Story 1) Tim wasn't allowed to participate in Arcanum design meetings because everyone thought he dominated them and was not very diplomatic in telling people their ideas were stupid. As a result, he refused to implement the tech schematics they had come up with and someone else had to do them. Pretty petty move, sure.

Story 2) Tim told another employee that something was too complicated for Leonard to understand, and that employee tattled to Leonard. Tim refused to apologize for his honest assessment when confronted about it, so there was a tension between them for a while. Not seeing anything wrong here other than a lack of tact (recurring pattern with nerd guys).

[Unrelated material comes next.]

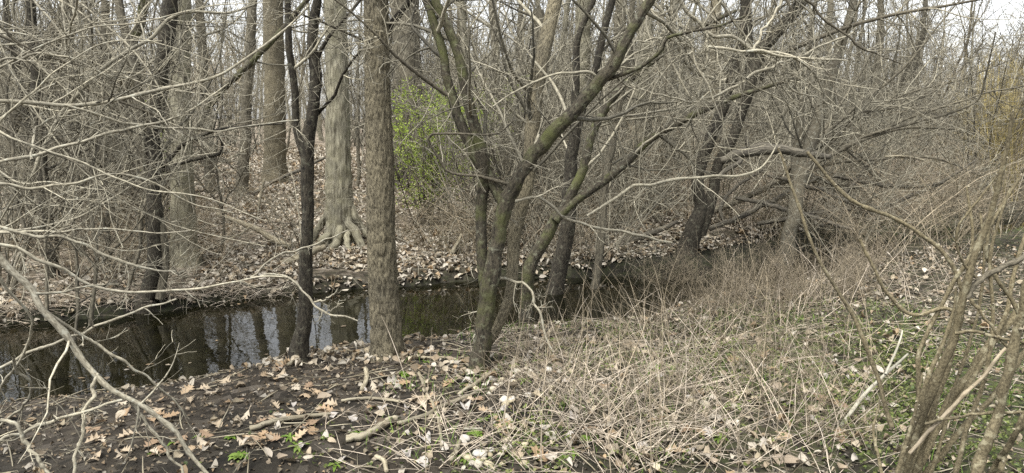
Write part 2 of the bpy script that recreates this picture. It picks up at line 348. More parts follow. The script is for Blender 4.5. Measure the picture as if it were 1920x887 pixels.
def px_area(g, n, poly):
    """n random pixels inside a polygon of the photo"""
    poly = np.array(poly, float); lo, hi = poly.min(0), poly.max(0); out = []
    while len(out) < n:
        q = g.uniform(lo, hi, (n * 3, 2)); x, y = q[:, 0], q[:, 1]; ins = np.zeros(len(q), bool); j = len(poly) - 1
        for i in range(len(poly)):
            xi, yi = poly[i]; xj, yj = poly[j]
            ins ^= ((yi > y) != (yj > y)) & (x < (xj - xi) * (y - yi) / (yj - yi + 1e-9) + xi); j = i
        out.extend(q[ins])
    return np.array(out[:n])
def px_ground(q):
    """pixels -> ground points, vectorised"""
    rx, ry, rz = ray(q[:, 0], q[:, 1]); ys = np.linspace(2, 60, 1200)
    k = ys[None] / ry[:, None]; g = CAM_H + rz[:, None] * k - hgt(rx[:, None] * k, np.broadcast_to(ys, k.shape))
    i = np.where((g < 0).any(1), np.argmax(g < 0, 1), 1199); r = np.arange(len(q))
    return np.stack([rx * k[r, i], ys[i]], -1)

# ------------------------------------------------------------------ the setting: ground, stream
def axis(lo, hi, step, far_lo, far_hi):
    a = list(np.arange(lo, hi, step)); s = step; v = lo
    while v > far_lo: s *= 1.22; v -= s; a.insert(0, v)
    s = step; v = a[-1]
    while v < far_hi: s *= 1.22; v += s; a.append(v)
    return np.array(a)
gx = axis(-7, 9, .075, -700, 700); gy = axis(2.4, 15, .075, -60, 900)
X, Y = np.meshgrid(gx, gy); Z = hgt(X, Y); nx, ny = len(gx), len(gy)
i = np.arange(ny - 1)[:, None]; j = np.arange(nx - 1)[None]
F = np.stack([i * nx + j, i * nx + j + 1, (i + 1) * nx + j + 1, (i + 1) * nx + j], -1).reshape(-1, 4)
D = stream_d(X, Y)
litter = np.clip((D - 1.1) * 1.2, 0, 1) * .75 + np.clip((Y - 14) / 10, 0, .25)
litter = np.where(D < 0, .22 * vnoise(X * 1.5 + 20, Y * 1.5 + 20, 9), litter)
green = np.where(D < 0, np.clip((X - .2) * .3, 0, .22) + .75 * np.exp(-((X - 2.6) ** 2 + (Y - 4.5) ** 2) / 1.6), .12)
green = np.clip(green + .6 * np.exp(-((X - 7.6) ** 2 + (Y - 11.5) ** 2) / 3), 0, 1)
ground = link('ground', raw_mesh('ground', np.stack([X, Y, Z], -1).reshape(-1, 3), F, M['ground'], (('zones', 'FLOAT_COLOR', np.stack([litter, green, X * 0, X * 0 + 1], -1).reshape(-1, 4)),)))
tag(ground, 'dark forest soil with leaf litter on both banks', kind='structure')
sx = np.arange(-16, 24, .25); syc = np.interp(sx, _dx, _dy); sl = np.interp(sx, _dx, _ds); nn = nrm(np.stack([-sl, np.ones_like(sl)], -1))
cross = np.linspace(-2.1, 1.6, 9)
V = np.stack([sx[:, None] + nn[:, :1] * cross, syc[:, None] + nn[:, 1:] * cross, np.full((len(sx), 9), WATER)], -1)
i = np.arange(len(sx) - 1)[:, None]; j = np.arange(8)[None]
F = np.stack([i * 9 + j, (i + 1) * 9 + j, (i + 1) * 9 + j + 1, i * 9 + j + 1], -1).reshape(-1, 4)
stream = link('stream_water', raw_mesh('stream_water', V.reshape(-1, 3), F, M['water']))
tag(stream, 'narrow dark stream reflecting bare trees and pale sky', kind='structure')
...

Story 3) Sierra wanted to do a contest where fans would submit a character background that would get implemented into Arcanum. Tim had big and justifiable concerns about Quality Control and apparently this spiraled into a massive argument. They ultimately didn't do it, and I believe that was for the best. Tim did nothing wrong here.
 

Wesp5

Arcane
Joined
Apr 18, 2007
Messages
1,947
Story 3) Sierra wanted to do a contest where fans would submit a character background that would get implemented into Arcanum. Tim had big and justifiable concerns about Quality Control and apparently this spiraled into a massive argument. They ultimately didn't do it, and I believe that was for the best. Tim did nothing wrong here.

I agree. And I see a huge problem here that he mentioned several times before: if any of the contest backgrounds would have looked similar to one that they created already, the contest author would probably felt ripped off.
 

scytheavatar

Scholar
Joined
Sep 22, 2016
Messages
685
Story 3) Sierra wanted to do a contest where fans would submit a character background that would get implemented into Arcanum. Tim had big and justifiable concerns about Quality Control and apparently this spiraled into a massive argument. They ultimately didn't do it, and I believe that was for the best. Tim did nothing wrong here.

I agree. And I see a huge problem here that he mentioned several times before: if any of the contest backgrounds would have looked similar to one that they created already, the contest author would probably felt ripped off.

Never forget Kyoani got petrol bomb'd because of some wacko claiming they plagiarized an idea he sent in for a contest.